Totes, the Tote

By Revekah Echols

A trend for our multifunctional times

The hot new trend in handbags is not that hot, and it is also not new. Seen sprawled across store floors everywhere in endless iterations and forms, the tote bag is making a comeback. The familiar rectangular form, with top handles, a generous main compartment and utilitarian look, is sometimes referred to as a “shopper,” “cabas” or “north south” bag, but “tote” is still the general, acceptable and original term. At its most basic level it is made of canvas, with no zipper or top closure, and has one or two inner compartments to keep small objects from falling into the cavernous abyss. At the other end of the spectrum, the high-end tote has all sorts of zippers and pockets, is constructed of exotic leather, made by a designer brand and carries a hefty four-digit sticker price.

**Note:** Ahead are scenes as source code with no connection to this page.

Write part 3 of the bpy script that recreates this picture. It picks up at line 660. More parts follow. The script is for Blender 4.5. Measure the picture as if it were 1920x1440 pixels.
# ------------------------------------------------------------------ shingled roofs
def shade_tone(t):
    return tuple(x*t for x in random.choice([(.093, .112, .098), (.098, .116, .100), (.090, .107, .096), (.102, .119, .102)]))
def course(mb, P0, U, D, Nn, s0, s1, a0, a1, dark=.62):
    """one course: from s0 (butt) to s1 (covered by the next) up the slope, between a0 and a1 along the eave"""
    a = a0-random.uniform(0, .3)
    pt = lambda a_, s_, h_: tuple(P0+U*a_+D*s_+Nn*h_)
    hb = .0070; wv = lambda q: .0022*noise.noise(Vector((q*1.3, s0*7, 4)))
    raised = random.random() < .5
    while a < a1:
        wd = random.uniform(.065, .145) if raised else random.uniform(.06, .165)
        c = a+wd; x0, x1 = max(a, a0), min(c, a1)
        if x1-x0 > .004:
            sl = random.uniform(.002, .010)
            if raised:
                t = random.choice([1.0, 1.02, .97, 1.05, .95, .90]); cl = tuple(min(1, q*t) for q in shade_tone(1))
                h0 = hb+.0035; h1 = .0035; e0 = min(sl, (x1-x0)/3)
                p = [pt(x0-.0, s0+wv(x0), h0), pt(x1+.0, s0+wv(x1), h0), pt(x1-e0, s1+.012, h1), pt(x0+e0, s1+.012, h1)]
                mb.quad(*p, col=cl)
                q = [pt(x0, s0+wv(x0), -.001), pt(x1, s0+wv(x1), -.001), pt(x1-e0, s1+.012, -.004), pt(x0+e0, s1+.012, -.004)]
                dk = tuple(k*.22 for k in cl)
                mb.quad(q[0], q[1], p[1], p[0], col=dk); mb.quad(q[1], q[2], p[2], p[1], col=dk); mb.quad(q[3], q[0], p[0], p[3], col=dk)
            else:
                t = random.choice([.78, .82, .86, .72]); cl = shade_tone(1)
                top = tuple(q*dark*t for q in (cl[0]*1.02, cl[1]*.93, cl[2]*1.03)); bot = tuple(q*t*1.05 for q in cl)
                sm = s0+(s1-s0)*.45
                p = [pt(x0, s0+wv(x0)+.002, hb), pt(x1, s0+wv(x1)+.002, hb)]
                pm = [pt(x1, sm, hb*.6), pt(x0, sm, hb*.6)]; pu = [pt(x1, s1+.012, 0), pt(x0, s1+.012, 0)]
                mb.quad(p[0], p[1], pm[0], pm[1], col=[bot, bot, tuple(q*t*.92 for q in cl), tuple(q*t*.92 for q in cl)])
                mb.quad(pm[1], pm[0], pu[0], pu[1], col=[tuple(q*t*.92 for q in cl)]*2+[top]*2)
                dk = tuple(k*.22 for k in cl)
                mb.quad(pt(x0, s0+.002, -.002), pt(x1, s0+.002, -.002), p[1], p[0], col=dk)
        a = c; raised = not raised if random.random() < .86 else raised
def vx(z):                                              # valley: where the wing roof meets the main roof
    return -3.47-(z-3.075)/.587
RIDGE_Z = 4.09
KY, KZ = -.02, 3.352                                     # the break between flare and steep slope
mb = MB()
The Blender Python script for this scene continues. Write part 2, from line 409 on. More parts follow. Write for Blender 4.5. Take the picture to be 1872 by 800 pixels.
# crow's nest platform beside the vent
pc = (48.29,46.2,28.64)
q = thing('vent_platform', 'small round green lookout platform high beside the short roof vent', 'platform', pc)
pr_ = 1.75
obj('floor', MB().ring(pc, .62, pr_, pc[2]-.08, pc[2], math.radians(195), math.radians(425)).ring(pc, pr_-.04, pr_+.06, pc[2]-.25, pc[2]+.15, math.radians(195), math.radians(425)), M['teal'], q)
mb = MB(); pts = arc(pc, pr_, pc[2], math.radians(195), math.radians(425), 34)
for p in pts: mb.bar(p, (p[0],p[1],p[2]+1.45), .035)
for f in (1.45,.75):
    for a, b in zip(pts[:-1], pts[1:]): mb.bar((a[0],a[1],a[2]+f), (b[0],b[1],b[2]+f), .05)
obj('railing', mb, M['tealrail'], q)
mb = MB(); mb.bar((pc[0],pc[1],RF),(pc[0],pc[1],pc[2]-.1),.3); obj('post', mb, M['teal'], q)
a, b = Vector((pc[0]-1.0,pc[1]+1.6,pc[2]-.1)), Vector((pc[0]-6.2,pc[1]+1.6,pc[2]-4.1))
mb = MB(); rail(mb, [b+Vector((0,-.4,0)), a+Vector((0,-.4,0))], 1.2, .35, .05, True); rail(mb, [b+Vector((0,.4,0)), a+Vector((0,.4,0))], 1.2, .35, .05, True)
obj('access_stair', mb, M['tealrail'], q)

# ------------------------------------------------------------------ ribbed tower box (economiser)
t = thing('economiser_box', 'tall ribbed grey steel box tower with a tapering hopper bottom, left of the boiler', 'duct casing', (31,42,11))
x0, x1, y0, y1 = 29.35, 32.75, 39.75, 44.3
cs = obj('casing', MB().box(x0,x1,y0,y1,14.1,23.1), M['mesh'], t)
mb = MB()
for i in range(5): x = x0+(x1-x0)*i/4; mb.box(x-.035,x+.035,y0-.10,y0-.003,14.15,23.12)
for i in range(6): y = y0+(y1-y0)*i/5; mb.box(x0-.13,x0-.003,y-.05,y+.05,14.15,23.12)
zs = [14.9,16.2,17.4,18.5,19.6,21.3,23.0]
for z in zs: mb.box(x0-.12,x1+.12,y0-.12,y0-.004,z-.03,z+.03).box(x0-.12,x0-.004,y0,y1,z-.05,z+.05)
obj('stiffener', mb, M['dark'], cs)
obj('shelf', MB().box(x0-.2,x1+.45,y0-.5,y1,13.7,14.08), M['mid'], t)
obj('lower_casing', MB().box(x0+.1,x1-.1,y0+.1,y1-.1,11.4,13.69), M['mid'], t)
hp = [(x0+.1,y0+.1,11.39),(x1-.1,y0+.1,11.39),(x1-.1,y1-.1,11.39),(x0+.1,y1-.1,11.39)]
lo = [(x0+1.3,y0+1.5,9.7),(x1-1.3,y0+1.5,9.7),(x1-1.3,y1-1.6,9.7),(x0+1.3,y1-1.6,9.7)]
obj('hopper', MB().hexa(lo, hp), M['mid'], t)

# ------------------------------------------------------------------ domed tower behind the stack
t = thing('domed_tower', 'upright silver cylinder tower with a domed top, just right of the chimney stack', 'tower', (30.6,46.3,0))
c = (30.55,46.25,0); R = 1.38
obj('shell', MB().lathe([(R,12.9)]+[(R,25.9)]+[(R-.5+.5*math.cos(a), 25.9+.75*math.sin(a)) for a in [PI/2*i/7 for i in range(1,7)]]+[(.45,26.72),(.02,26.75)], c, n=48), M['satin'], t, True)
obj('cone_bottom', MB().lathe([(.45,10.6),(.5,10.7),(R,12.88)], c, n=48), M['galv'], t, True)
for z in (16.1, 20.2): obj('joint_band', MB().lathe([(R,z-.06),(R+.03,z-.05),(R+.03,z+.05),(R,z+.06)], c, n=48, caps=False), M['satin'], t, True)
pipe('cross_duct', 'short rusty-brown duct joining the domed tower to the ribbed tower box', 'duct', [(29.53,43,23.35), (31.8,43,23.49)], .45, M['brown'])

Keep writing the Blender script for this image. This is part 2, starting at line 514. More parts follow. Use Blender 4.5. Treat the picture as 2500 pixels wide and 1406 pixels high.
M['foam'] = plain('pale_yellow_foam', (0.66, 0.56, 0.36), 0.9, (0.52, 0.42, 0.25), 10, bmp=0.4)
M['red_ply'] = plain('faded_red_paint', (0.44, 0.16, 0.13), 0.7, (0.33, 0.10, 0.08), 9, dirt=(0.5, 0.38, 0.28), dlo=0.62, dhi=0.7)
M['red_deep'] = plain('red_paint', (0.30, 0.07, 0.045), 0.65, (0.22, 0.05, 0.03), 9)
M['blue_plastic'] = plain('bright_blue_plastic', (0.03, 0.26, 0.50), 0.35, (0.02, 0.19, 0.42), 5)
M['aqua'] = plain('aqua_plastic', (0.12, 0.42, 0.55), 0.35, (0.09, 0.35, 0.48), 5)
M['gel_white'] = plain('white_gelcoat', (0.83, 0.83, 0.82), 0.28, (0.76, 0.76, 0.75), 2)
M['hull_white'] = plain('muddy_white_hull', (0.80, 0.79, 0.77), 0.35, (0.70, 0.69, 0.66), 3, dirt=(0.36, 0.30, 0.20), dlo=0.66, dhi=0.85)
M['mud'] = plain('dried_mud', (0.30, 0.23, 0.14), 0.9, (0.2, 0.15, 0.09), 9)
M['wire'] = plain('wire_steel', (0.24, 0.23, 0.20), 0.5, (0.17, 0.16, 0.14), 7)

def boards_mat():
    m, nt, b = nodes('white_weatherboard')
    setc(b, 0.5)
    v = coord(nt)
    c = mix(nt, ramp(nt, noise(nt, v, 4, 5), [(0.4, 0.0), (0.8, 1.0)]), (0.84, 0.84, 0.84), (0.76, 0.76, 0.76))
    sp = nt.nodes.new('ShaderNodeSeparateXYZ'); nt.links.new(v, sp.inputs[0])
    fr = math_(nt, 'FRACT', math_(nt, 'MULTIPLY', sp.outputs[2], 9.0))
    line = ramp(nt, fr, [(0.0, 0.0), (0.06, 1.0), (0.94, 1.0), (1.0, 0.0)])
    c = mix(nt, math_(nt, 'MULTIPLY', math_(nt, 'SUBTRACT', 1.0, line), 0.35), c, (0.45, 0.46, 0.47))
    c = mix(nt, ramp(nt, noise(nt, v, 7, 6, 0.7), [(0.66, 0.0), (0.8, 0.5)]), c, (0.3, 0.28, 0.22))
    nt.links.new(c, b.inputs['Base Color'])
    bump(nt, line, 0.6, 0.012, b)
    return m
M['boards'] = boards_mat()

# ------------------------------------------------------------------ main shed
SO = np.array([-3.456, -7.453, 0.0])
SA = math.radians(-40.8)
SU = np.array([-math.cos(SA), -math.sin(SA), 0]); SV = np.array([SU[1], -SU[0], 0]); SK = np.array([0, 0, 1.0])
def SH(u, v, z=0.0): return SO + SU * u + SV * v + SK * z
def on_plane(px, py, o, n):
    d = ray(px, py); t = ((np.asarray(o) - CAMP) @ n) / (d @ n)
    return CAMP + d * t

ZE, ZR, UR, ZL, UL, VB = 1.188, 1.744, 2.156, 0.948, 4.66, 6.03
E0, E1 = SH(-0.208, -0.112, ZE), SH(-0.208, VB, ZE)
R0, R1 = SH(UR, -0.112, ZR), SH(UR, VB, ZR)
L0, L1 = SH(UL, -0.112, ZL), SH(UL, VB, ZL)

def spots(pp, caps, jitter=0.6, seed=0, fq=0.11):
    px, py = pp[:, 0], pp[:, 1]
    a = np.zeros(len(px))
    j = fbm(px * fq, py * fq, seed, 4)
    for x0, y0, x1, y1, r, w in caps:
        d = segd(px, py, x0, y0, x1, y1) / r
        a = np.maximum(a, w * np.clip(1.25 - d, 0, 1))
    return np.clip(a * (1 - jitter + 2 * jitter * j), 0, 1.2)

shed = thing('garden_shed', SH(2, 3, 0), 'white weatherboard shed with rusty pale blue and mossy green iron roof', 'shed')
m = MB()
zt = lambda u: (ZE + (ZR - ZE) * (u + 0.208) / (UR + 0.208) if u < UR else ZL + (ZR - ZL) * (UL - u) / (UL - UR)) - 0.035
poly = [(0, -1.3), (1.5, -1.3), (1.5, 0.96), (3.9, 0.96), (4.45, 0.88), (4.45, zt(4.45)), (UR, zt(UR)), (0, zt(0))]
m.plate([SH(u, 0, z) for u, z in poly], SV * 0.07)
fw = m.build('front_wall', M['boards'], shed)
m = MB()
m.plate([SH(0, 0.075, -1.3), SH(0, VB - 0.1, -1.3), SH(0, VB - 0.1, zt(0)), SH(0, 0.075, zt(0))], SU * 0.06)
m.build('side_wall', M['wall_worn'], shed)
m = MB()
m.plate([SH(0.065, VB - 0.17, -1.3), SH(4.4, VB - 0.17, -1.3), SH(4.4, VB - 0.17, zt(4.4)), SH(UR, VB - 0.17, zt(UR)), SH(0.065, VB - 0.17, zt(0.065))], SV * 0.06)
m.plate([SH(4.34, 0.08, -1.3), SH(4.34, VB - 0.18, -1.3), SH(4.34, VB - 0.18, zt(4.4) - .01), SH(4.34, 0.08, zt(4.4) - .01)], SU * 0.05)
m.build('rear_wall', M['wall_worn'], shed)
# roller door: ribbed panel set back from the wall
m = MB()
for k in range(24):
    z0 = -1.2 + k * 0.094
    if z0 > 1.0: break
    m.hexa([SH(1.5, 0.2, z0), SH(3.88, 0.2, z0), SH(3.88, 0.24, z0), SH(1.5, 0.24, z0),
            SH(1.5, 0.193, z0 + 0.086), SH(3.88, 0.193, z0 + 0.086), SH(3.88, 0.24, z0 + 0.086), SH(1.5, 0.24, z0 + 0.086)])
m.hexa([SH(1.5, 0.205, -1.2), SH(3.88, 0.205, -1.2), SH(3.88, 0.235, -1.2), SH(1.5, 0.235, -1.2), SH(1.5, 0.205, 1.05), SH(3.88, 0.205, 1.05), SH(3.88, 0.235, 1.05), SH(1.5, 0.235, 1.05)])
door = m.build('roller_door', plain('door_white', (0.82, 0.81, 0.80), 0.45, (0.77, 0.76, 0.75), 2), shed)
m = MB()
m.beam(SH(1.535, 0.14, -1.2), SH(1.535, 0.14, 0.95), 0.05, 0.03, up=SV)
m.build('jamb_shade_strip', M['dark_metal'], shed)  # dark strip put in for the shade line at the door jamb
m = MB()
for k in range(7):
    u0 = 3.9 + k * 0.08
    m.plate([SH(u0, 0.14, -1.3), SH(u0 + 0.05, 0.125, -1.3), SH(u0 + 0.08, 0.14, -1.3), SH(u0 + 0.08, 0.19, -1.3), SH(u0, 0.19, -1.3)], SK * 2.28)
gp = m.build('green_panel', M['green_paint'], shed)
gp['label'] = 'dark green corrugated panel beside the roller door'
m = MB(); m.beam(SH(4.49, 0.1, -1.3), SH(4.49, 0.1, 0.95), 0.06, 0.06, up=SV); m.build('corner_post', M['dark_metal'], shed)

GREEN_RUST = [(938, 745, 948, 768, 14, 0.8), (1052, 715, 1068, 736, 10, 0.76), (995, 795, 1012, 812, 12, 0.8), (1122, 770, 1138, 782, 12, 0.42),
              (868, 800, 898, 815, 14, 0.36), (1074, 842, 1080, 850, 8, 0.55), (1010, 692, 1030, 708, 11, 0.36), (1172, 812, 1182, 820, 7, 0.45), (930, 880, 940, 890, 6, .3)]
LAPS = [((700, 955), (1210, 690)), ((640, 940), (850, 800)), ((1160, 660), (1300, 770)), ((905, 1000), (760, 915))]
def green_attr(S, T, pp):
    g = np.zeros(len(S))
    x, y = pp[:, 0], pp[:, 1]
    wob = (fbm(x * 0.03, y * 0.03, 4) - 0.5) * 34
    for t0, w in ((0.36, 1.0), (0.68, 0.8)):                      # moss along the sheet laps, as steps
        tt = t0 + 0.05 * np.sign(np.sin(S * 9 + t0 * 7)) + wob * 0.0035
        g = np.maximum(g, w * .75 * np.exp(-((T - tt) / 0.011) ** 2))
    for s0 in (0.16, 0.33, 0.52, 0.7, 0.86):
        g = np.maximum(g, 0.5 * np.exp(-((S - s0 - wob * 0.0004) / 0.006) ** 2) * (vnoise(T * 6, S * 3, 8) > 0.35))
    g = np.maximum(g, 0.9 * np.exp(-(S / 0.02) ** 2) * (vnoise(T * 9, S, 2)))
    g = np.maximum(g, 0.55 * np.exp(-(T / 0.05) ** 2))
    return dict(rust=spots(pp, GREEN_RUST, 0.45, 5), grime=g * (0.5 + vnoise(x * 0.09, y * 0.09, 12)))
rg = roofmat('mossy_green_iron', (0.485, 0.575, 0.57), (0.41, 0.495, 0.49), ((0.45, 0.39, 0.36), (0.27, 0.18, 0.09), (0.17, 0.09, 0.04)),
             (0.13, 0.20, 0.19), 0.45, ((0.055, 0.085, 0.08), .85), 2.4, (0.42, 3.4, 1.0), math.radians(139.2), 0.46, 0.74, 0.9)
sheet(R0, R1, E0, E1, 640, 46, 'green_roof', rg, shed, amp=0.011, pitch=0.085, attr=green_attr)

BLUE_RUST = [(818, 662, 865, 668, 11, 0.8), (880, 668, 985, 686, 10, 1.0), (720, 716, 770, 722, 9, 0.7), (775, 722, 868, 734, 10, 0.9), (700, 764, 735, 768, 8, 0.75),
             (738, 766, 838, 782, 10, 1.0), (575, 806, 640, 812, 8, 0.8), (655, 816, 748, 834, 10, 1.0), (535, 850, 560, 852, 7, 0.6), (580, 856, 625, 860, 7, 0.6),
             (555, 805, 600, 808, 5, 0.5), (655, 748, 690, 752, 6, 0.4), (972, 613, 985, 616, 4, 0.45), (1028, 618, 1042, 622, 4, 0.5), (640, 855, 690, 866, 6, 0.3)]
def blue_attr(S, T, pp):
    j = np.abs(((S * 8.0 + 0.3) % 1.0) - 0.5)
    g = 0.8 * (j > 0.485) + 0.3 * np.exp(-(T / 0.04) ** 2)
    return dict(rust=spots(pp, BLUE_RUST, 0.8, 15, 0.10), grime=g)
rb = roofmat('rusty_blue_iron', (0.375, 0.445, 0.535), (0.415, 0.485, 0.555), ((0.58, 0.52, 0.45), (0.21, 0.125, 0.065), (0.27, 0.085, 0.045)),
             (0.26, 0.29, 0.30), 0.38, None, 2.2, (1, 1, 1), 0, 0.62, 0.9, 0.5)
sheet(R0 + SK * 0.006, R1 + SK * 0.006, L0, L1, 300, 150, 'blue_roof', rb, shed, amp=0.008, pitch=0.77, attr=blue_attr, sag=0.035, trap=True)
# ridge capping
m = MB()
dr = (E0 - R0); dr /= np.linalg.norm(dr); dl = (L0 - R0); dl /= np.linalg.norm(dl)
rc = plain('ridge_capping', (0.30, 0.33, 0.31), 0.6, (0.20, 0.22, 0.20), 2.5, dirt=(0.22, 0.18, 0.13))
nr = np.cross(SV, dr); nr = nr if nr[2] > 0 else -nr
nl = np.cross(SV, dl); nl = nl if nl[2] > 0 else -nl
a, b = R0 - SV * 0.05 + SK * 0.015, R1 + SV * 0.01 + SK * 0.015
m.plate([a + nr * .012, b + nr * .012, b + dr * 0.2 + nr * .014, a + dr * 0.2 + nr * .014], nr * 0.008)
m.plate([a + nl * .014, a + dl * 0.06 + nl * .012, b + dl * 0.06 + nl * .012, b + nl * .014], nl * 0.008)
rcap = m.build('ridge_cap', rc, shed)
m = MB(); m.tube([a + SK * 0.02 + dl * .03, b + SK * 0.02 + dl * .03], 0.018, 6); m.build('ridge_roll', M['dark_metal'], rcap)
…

How did we arrive at this seemingly anticlimactic and frankly unexciting destination? If we watch the waves of handbag trends over the last decade or so, hindsight hints that we have been heading toward a more and more utilitarian shape. In the early millennium the public had a huge appetite for very stylized, animated and brand-driven bags, like Prada’s bowler, Gucci’s Jackie O or Marc Jacob’s Murakami graffiti collection for Louis Vuitton. The turning tide could have been credited to the growing presence of contemporary designers who offered similar cues at lower prices. But the other option is to consider the beacon that led the shift from flashy and conspicuous to cool and utilitarian: the vision of a young designer named Nicolas Ghesquière.

New and making waves at French designer house, Balenciaga, Ghesquière designed a bag that felt lightweight and unencumbered, comfortable and lived in. Called the motorcycle bag, it featured thin distressed leather, flat brass hardware and rolled leather handles with a compact yet usable shape and long tassels that served as zipper pulls. Initially, Ghesquière could not convince shareholders to put the bag into mass production but did get 25 made, which he distributed to friends, editors and models, like Kate Moss.

When it gained traction among the media and eventually the public, the highly constructed, glamorous bags felt staid and cumbersome, and designers, notably Chloé, Fendi and Yves Saint Laurent, started to follow suit and dial down their own designs.

The immediate precursor of the tote trend is a little fuzzier. Whether it was the emergence of the Park Slope hipster or the stark, restrained and unexplainably expensive bags from Céline or even the normcore trend that wasn’t a trend, which brought the everyday bag back to the front of the fashion line, we have arrived at the tote.

It is simple, durable and multifunctional as well as classic, clean and preppy in appearance, so the return of an unpretentious, straightforward-feeling bag is not without merit — excitement even. And although the longevity of the tote as an accessory trend is unknown, it is buoyed by a few things. Namely, that Generation Xers are in the full bloom of parenthood, the fitness culture shows no signs of slowing, travel is at an all-time high and the unexpected variable, which is the recently surging appetite of men for small designer leather goods. While the last two years have showed a slight slump overall in sales of women’s handbags, bags geared toward men have jumped 11 percent.

We are busier, live faster and are more diversified than ever in our interests and hobbies. The tote may just be a harbinger of our multifunctional times.